You wouldn't send via your inbox. And anyone would be able to download any inbox, the data would just be useless without the key.
There might be problems with the proposed model, but they aren't the problems you suggested.
(As an individual, you wouldn't want to download just your own inbox. But to obfuscate, you can download a random subset of inboxes that often-enough includes your own.)
And that's not something I want to have to do: download random inboxes on a limited phone data plan. As a polled service, how many times do you have a poll a minute? If I'm instant messaging, I could be pulling multiple times a seconds. How many more inboxes would I have to poll at the same time to obfuscate my actual inbox?
And if you want to be anonymous you can't filter by the last message you've received, so every time you pull your inbox, you're getting the last X time in messages. So if I have multiple active group chats, that would really start to add up.
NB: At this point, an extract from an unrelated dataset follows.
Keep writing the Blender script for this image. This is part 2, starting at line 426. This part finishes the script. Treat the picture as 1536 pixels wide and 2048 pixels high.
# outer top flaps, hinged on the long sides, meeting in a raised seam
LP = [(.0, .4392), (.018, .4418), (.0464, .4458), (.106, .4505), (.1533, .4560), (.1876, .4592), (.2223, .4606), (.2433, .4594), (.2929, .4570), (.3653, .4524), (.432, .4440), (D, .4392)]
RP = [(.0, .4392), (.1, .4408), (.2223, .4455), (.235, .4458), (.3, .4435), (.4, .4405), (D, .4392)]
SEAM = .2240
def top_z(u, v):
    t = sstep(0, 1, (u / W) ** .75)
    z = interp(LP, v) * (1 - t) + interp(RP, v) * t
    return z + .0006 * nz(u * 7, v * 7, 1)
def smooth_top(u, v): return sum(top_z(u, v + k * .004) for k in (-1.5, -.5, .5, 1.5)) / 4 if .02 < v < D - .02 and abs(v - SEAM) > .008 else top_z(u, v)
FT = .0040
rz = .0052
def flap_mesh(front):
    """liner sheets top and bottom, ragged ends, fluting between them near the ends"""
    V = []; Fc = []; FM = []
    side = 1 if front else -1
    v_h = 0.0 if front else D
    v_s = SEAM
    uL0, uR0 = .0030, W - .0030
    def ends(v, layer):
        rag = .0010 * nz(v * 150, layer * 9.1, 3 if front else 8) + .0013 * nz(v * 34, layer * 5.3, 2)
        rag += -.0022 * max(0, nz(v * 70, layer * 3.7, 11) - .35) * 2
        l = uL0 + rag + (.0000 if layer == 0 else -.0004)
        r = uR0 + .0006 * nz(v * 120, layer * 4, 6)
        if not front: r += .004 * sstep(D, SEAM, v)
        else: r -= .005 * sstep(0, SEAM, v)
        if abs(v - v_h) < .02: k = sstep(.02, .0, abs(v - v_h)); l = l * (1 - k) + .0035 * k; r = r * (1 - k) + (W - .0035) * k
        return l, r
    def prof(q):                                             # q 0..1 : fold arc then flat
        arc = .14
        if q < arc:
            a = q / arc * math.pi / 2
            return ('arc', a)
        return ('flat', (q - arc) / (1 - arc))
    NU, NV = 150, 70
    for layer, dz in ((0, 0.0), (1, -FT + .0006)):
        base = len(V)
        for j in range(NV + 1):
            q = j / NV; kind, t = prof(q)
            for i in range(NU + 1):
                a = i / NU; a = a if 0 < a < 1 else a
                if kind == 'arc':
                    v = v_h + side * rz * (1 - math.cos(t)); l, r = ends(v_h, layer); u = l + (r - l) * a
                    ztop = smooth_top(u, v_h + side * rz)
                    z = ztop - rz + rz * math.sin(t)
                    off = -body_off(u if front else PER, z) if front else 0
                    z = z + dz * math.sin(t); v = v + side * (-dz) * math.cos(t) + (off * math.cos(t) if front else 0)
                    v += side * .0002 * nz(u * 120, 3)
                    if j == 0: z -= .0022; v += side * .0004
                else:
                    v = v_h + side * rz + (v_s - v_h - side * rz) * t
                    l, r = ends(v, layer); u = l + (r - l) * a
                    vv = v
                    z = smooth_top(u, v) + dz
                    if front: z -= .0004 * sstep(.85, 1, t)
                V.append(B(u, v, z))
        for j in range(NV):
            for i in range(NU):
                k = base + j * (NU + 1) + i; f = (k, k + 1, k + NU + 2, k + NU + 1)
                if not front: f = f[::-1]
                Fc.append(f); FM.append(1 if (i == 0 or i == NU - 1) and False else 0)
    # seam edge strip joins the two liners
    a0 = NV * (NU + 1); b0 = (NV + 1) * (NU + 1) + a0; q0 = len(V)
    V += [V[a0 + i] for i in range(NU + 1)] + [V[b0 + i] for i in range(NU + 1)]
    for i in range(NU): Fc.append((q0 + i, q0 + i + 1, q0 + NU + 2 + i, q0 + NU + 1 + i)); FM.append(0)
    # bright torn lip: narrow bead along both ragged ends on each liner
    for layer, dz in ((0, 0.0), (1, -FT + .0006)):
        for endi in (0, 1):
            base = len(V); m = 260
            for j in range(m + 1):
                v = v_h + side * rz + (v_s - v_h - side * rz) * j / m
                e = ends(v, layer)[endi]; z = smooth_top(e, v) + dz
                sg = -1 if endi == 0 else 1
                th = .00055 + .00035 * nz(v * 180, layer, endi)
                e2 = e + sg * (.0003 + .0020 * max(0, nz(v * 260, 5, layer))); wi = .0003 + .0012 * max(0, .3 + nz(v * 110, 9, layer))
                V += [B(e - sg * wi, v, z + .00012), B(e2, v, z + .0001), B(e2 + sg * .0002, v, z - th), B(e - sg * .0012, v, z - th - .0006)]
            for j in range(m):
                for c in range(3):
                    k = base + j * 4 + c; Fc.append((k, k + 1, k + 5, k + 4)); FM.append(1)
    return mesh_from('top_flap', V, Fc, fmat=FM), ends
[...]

Videos and images like every other messaging service would have to be anonymized the same way. Even 10x noise polling for a 10MB video would be too much data on phones and probably not enough to anonymous. How about obfuscating the sender? Would a sender be uploading 10x trash, not just text but also video, messages in every inbox?
Good point. Though you can probably use 'blocks' (think like hard-disk blocks) instead of complete mail boxes. You download random blocks that also contain blocks from your mailbox.
Some Bitcoin SPV clients have tried solving an almost equivalent problem, but the obvious approach does not work for various subtle reasons: https://eprint.iacr.org/2014/763.pdf
Oh, it's definitely not easy to get this right properly. I just wanted to point out that things aren't as clear-cut impossible as the comment suggested.